## Begin

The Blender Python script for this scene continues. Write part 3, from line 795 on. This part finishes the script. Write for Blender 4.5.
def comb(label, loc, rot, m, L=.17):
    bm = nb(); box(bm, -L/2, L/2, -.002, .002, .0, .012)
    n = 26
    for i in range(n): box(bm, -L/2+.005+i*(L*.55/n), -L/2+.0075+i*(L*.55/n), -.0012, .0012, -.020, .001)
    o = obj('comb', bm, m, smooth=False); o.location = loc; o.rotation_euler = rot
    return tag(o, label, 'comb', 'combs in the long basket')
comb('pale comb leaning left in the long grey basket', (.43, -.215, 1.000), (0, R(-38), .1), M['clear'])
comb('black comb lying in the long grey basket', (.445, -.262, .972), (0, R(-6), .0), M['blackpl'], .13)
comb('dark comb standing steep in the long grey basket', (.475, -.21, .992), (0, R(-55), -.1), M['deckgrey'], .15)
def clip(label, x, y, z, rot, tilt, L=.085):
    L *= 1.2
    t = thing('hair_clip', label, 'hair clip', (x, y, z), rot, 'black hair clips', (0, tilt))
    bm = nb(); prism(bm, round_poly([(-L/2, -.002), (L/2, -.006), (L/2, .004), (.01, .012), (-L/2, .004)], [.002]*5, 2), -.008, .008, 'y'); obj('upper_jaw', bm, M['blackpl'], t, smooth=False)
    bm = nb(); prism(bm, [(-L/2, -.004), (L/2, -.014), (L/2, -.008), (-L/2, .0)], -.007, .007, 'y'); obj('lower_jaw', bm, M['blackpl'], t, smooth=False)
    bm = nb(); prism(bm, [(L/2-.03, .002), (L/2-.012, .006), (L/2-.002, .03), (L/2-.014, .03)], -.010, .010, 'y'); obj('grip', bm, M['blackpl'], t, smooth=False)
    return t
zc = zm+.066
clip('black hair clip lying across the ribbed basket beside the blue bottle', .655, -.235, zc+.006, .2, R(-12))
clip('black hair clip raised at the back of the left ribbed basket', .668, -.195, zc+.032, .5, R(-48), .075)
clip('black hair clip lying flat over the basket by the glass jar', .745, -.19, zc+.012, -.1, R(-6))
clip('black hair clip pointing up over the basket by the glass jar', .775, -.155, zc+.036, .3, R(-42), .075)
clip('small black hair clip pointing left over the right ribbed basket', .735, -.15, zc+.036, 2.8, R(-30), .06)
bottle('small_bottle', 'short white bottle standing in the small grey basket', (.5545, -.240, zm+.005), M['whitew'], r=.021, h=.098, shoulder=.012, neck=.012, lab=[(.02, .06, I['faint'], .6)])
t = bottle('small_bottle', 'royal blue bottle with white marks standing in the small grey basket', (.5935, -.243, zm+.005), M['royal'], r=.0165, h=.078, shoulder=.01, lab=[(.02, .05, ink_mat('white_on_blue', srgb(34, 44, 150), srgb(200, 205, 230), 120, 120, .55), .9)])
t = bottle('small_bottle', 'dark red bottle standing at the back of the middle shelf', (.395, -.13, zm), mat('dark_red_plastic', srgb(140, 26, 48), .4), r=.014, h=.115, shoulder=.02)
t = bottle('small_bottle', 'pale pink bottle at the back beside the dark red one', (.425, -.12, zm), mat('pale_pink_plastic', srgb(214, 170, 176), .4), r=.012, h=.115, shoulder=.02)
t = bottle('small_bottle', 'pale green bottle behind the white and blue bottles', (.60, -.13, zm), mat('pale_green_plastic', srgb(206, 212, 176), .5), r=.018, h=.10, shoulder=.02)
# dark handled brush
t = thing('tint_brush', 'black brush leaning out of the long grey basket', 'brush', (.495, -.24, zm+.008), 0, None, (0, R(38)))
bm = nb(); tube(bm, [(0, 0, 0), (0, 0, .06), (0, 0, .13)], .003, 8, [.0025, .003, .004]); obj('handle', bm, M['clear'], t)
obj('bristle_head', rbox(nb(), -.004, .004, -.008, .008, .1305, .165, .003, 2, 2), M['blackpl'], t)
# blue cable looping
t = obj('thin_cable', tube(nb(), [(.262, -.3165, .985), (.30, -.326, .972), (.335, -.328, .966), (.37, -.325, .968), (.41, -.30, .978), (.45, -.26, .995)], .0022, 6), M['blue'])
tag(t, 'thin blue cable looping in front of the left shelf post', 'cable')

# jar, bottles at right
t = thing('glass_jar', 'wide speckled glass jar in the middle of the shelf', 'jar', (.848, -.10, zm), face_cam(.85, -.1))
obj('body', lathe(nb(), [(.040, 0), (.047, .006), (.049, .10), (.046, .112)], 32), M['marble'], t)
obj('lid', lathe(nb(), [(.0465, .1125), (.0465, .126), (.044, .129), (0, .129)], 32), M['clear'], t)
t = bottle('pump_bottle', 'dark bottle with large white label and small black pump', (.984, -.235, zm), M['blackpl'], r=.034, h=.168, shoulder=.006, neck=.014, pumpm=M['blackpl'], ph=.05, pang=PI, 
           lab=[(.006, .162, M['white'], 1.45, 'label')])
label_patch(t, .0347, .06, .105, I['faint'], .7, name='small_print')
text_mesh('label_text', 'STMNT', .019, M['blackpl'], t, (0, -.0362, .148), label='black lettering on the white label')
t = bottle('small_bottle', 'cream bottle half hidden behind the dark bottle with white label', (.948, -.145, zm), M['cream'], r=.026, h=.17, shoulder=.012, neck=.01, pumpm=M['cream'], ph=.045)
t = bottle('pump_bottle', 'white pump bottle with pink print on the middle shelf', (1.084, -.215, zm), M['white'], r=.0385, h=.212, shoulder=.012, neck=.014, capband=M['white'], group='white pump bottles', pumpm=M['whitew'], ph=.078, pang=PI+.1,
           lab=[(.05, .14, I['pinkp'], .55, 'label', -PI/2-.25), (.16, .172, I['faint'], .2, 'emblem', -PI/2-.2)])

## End

> _Exercise task_
Give back the whole listing exactly as it reads.

> _Exercise response_
The Blender Python script for this scene continues. Write part 3, from line 795 on. This part finishes the script. Write for Blender 4.5.
def comb(label, loc, rot, m, L=.17):
    bm = nb(); box(bm, -L/2, L/2, -.002, .002, .0, .012)
    n = 26
    for i in range(n): box(bm, -L/2+.005+i*(L*.55/n), -L/2+.0075+i*(L*.55/n), -.0012, .0012, -.020, .001)
    o = obj('comb', bm, m, smooth=False); o.location = loc; o.rotation_euler = rot
    return tag(o, label, 'comb', 'combs in the long basket')
comb('pale comb leaning left in the long grey basket', (.43, -.215, 1.000), (0, R(-38), .1), M['clear'])
comb('black comb lying in the long grey basket', (.445, -.262, .972), (0, R(-6), .0), M['blackpl'], .13)
comb('dark comb standing steep in the long grey basket', (.475, -.21, .992), (0, R(-55), -.1), M['deckgrey'], .15)
def clip(label, x, y, z, rot, tilt, L=.085):
    L *= 1.2
    t = thing('hair_clip', label, 'hair clip', (x, y, z), rot, 'black hair clips', (0, tilt))
    bm = nb(); prism(bm, round_poly([(-L/2, -.002), (L/2, -.006), (L/2, .004), (.01, .012), (-L/2, .004)], [.002]*5, 2), -.008, .008, 'y'); obj('upper_jaw', bm, M['blackpl'], t, smooth=False)
    bm = nb(); prism(bm, [(-L/2, -.004), (L/2, -.014), (L/2, -.008), (-L/2, .0)], -.007, .007, 'y'); obj('lower_jaw', bm, M['blackpl'], t, smooth=False)
    bm = nb(); prism(bm, [(L/2-.03, .002), (L/2-.012, .006), (L/2-.002, .03), (L/2-.014, .03)], -.010, .010, 'y'); obj('grip', bm, M['blackpl'], t, smooth=False)
    return t
zc = zm+.066
clip('black hair clip lying across the ribbed basket beside the blue bottle', .655, -.235, zc+.006, .2, R(-12))
clip('black hair clip raised at the back of the left ribbed basket', .668, -.195, zc+.032, .5, R(-48), .075)
clip('black hair clip lying flat over the basket by the glass jar', .745, -.19, zc+.012, -.1, R(-6))
clip('black hair clip pointing up over the basket by the glass jar', .775, -.155, zc+.036, .3, R(-42), .075)
clip('small black hair clip pointing left over the right ribbed basket', .735, -.15, zc+.036, 2.8, R(-30), .06)
bottle('small_bottle', 'short white bottle standing in the small grey basket', (.5545, -.240, zm+.005), M['whitew'], r=.021, h=.098, shoulder=.012, neck=.012, lab=[(.02, .06, I['faint'], .6)])
t = bottle('small_bottle', 'royal blue bottle with white marks standing in the small grey basket', (.5935, -.243, zm+.005), M['royal'], r=.0165, h=.078, shoulder=.01, lab=[(.02, .05, ink_mat('white_on_blue', srgb(34, 44, 150), srgb(200, 205, 230), 120, 120, .55), .9)])
t = bottle('small_bottle', 'dark red bottle standing at the back of the middle shelf', (.395, -.13, zm), mat('dark_red_plastic', srgb(140, 26, 48), .4), r=.014, h=.115, shoulder=.02)
t = bottle('small_bottle', 'pale pink bottle at the back beside the dark red one', (.425, -.12, zm), mat('pale_pink_plastic', srgb(214, 170, 176), .4), r=.012, h=.115, shoulder=.02)
t = bottle('small_bottle', 'pale green bottle behind the white and blue bottles', (.60, -.13, zm), mat('pale_green_plastic', srgb(206, 212, 176), .5), r=.018, h=.10, shoulder=.02)
# dark handled brush
t = thing('tint_brush', 'black brush leaning out of the long grey basket', 'brush', (.495, -.24, zm+.008), 0, None, (0, R(38)))
bm = nb(); tube(bm, [(0, 0, 0), (0, 0, .06), (0, 0, .13)], .003, 8, [.0025, .003, .004]); obj('handle', bm, M['clear'], t)
obj('bristle_head', rbox(nb(), -.004, .004, -.008, .008, .1305, .165, .003, 2, 2), M['blackpl'], t)
# blue cable looping
t = obj('thin_cable', tube(nb(), [(.262, -.3165, .985), (.30, -.326, .972), (.335, -.328, .966), (.37, -.325, .968), (.41, -.30, .978), (.45, -.26, .995)], .0022, 6), M['blue'])
tag(t, 'thin blue cable looping in front of the left shelf post', 'cable')

# jar, bottles at right
t = thing('glass_jar', 'wide speckled glass jar in the middle of the shelf', 'jar', (.848, -.10, zm), face_cam(.85, -.1))
obj('body', lathe(nb(), [(.040, 0), (.047, .006), (.049, .10), (.046, .112)], 32), M['marble'], t)
obj('lid', lathe(nb(), [(.0465, .1125), (.0465, .126), (.044, .129), (0, .129)], 32), M['clear'], t)
t = bottle('pump_bottle', 'dark bottle with large white label and small black pump', (.984, -.235, zm), M['blackpl'], r=.034, h=.168, shoulder=.006, neck=.014, pumpm=M['blackpl'], ph=.05, pang=PI, 
           lab=[(.006, .162, M['white'], 1.45, 'label')])
label_patch(t, .0347, .06, .105, I['faint'], .7, name='small_print')
text_mesh('label_text', 'STMNT', .019, M['blackpl'], t, (0, -.0362, .148), label='black lettering on the white label')
t = bottle('small_bottle', 'cream bottle half hidden behind the dark bottle with white label', (.948, -.145, zm), M['cream'], r=.026, h=.17, shoulder=.012, neck=.01, pumpm=M['cream'], ph=.045)
t = bottle('pump_bottle', 'white pump bottle with pink print on the middle shelf', (1.084, -.215, zm), M['white'], r=.0385, h=.212, shoulder=.012, neck=.014, capband=M['white'], group='white pump bottles', pumpm=M['whitew'], ph=.078, pang=PI+.1,
           lab=[(.05, .14, I['pinkp'], .55, 'label', -PI/2-.25), (.16, .172, I['faint'], .2, 'emblem', -PI/2-.2)])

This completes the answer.